No sabría decir cuándo me atrapó el flamenco. Por más que lo intentara no podría precisar el instante exacto, aunque, a decir verdad, ni siquiera sé si existió alguna vez ese momento.

Me inclino a pensar que se trata de un proceso y que las sensaciones que me provoca tienen su origen en una curiosidad innata por los ambientes marginales. Quizá todo empezó, si así fuera, cuando supe de su nacimiento en prostíbulos baratos y tabernas con olor a orines y aguardiente. No sé. En cualquier caso, la fascinación que por él siento viene de tiempo atrás.

Sucedió a últimos del mes pasado. La ciudad de Zamora celebraba la festividad de san Pedro, día grande donde los haya, y la plaza de la Catedral estaba abarrotada. El silencio, sin embargo, era absoluto. Inquietante. Como el que sigue a una gran nevada o como el que, según cuentan, precedía a los prodigios.

A las once en punto suena una guitarra y dos palmeros comienzan a batir palmas. Serios. Circunspectos. Son los acólitos. Patilludos, cetrinos, blusa oscura y pañuelo al cuello.

Con el introito la plaza se convierte, de inmediato, en templo. El escenario, en improvisado altar. La noche se torna diferente y cuando iluminan el tablao ya no hay duda de que algo extraordinario está a punto de suceder. Allí estaba. Inmóvil. Ajena como una diosa. Una mujer espigada de talle estrecho, ojos oscuros y piel morena.
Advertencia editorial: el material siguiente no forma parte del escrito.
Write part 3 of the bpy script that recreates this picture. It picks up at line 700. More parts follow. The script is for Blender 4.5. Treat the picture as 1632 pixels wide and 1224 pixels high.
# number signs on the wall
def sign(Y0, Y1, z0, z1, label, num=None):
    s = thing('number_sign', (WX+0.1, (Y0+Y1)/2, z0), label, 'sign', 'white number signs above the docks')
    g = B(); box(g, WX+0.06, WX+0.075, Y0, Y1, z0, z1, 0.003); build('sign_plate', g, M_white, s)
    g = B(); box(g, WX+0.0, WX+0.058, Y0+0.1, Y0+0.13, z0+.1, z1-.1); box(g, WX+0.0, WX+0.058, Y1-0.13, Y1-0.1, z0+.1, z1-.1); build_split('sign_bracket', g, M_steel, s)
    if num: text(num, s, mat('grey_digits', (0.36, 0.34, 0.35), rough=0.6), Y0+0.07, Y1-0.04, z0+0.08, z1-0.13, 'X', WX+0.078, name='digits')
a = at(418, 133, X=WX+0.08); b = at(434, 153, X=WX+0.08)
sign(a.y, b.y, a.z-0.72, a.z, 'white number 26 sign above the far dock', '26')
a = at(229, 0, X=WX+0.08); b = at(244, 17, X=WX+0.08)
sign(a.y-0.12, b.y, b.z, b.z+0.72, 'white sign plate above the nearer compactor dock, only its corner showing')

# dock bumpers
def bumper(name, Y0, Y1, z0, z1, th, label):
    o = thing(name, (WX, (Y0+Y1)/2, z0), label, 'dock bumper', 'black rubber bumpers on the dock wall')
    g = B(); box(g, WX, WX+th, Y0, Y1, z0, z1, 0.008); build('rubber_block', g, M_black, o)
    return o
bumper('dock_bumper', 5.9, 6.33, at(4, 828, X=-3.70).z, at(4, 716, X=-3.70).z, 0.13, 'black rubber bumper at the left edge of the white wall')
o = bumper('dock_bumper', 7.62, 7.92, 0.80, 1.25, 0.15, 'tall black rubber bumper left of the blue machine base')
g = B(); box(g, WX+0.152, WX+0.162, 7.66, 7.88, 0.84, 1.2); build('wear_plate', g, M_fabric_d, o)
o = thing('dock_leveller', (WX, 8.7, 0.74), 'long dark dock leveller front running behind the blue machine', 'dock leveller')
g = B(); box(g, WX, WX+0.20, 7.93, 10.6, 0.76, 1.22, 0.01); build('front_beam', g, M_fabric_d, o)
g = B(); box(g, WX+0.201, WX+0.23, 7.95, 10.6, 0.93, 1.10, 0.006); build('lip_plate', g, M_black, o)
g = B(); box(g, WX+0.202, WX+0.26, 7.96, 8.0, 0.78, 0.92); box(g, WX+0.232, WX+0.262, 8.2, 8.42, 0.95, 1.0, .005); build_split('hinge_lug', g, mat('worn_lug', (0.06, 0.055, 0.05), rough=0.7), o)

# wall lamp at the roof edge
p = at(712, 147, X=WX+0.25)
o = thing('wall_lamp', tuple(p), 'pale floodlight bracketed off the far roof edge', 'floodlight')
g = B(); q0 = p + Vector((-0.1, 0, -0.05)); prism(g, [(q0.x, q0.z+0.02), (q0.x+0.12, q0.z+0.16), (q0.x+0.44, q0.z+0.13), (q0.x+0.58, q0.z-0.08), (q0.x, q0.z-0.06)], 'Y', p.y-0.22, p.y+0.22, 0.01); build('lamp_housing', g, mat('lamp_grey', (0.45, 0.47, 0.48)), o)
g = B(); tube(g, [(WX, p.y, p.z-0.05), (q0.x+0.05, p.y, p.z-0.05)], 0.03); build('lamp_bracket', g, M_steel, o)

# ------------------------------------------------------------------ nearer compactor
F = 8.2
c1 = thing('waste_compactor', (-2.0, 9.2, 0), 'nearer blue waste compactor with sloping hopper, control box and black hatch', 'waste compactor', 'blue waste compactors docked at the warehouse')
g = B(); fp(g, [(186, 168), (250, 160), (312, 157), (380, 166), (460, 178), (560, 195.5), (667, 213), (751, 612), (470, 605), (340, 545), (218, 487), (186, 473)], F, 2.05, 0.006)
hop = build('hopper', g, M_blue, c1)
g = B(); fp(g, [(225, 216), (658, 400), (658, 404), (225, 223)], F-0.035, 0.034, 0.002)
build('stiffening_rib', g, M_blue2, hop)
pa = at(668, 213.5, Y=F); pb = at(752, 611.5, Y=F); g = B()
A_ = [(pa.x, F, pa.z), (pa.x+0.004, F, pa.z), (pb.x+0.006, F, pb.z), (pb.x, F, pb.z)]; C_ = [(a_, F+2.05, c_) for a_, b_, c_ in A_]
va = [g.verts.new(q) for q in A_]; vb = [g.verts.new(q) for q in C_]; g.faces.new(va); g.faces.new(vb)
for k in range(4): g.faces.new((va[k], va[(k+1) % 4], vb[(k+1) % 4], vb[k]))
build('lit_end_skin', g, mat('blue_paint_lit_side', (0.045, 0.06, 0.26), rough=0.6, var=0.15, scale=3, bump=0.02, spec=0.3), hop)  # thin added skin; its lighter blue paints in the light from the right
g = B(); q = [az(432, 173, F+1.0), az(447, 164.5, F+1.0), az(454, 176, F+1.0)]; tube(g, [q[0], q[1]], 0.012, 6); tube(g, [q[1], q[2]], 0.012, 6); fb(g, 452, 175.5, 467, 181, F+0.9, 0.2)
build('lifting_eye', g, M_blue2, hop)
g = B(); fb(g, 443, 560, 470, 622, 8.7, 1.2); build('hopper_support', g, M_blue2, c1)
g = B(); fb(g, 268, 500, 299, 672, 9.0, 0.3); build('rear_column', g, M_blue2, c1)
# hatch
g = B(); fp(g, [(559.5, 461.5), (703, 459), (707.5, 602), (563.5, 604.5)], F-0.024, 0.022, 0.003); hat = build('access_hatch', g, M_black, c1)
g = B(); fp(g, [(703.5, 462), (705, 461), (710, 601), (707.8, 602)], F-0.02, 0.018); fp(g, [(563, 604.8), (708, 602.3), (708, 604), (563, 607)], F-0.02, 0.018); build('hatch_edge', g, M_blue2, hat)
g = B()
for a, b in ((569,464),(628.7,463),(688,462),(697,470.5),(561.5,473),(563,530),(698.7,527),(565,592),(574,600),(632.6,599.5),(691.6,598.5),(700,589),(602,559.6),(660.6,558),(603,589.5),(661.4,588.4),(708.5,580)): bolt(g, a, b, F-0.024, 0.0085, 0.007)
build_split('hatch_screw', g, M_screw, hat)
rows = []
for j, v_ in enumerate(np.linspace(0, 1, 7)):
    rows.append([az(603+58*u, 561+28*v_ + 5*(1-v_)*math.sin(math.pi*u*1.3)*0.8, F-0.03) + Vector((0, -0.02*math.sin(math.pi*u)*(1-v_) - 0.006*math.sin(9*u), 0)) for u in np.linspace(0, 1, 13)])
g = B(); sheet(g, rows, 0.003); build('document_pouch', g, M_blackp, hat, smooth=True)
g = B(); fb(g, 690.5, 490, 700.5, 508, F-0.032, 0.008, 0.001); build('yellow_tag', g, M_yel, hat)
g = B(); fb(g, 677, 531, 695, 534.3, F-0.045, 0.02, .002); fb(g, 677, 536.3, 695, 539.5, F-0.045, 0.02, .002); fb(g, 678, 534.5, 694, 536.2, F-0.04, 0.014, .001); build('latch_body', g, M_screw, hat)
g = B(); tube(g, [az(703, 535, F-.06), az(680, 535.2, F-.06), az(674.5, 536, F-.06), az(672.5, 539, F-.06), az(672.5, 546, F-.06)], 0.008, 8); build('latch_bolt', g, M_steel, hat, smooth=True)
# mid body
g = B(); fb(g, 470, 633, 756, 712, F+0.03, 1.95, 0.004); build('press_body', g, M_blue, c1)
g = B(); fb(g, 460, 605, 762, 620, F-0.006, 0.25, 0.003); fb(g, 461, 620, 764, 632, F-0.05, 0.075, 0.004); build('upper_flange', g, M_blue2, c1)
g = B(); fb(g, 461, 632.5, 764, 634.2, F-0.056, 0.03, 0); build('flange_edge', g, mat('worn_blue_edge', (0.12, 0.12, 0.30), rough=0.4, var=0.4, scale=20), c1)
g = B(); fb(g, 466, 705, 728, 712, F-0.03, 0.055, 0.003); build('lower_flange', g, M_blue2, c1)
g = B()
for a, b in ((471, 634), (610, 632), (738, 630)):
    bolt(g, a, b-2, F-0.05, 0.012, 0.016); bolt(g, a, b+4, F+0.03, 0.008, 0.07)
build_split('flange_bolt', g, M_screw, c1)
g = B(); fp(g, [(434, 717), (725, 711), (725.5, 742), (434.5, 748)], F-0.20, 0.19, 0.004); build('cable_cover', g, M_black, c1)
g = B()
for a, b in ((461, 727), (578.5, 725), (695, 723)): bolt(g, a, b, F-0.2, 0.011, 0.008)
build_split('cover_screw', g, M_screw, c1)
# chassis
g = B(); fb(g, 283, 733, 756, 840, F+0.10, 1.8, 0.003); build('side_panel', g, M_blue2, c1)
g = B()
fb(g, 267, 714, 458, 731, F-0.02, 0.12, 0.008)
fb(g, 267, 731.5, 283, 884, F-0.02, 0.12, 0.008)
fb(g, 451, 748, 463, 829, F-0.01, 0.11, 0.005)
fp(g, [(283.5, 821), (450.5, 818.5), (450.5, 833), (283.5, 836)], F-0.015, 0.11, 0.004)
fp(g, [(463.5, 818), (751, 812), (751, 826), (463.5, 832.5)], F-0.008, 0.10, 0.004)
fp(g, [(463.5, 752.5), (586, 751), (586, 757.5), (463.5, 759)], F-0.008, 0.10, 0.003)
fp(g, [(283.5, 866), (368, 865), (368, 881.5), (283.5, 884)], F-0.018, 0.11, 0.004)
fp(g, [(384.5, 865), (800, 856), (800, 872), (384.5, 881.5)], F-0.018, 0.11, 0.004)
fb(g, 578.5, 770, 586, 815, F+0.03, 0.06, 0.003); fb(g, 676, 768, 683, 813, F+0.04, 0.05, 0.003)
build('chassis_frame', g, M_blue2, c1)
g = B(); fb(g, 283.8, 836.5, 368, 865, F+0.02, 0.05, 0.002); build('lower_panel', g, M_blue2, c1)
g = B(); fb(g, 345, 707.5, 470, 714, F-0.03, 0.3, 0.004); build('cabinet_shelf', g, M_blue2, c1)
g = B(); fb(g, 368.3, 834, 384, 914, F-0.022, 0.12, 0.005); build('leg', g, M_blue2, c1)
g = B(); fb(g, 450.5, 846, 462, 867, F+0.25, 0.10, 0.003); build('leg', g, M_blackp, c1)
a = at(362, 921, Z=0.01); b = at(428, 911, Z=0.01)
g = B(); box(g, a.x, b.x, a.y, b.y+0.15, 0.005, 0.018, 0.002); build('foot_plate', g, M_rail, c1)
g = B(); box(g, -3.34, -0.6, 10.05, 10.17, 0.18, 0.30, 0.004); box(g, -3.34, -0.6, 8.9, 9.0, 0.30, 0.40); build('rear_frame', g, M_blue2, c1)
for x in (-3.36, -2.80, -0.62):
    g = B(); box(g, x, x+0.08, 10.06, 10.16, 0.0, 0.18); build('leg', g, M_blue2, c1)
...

Tiene la mirada perdida. Se contonea. Extiende con voluptuosidad los brazos y gira sobre sí misma en interminable rotación. La simetría es perfecta. Los movimientos, precisos. Sus manos, las de una sibila. O las de una sacerdotisa realizando sortilegios. Es un ritual de formas. El preludio, tal vez, de una celebración atávica.

Comienza a taconear. Como levitando. Sin, apenas, tocar el suelo. El ritmo es obsesivo. Elemental. Un imperceptible traqueteo que poco a poco cobra fuerza y se acrecienta hasta estallar en una apoteosis de convulsiones y taconazos feroces que parece no acabara nunca. La violencia es inusitada. Primitiva y salvaje. Está fuera de sí. Ha perdido el juicio y en su desvarío vaga impenitente por las tablas. Gime. Jadea. Se retuerce. No hay tregua en el forcejeo. La diosa es un torbellino de colores y agoniza ebria de deseo. Su respiración se vuelve ardiente. Tiene el rostro transfigurado. El cuerpo, terso y erizado. Está siendo poseída, no hay duda. Su cintura se agita con ritmo de oleaje, un último estertor y alcanza el clímax. Es el final. El ritual ha terminado pero la bailaora, aún en trance, queda durante un instante exhausta sobre el tablao.

Sucedió a últimos del mes pasado, ya digo, en la plaza de la Catedral y recuerdo que de vuelta a casa tuve la sensación de haber asistido a una liturgia tribal. La misma, probablemente, que vivieron nuestros ancestros en fraguas, minas o majadas. Y es que, la bailaora flamenca no baila. Recita sobre el tablao.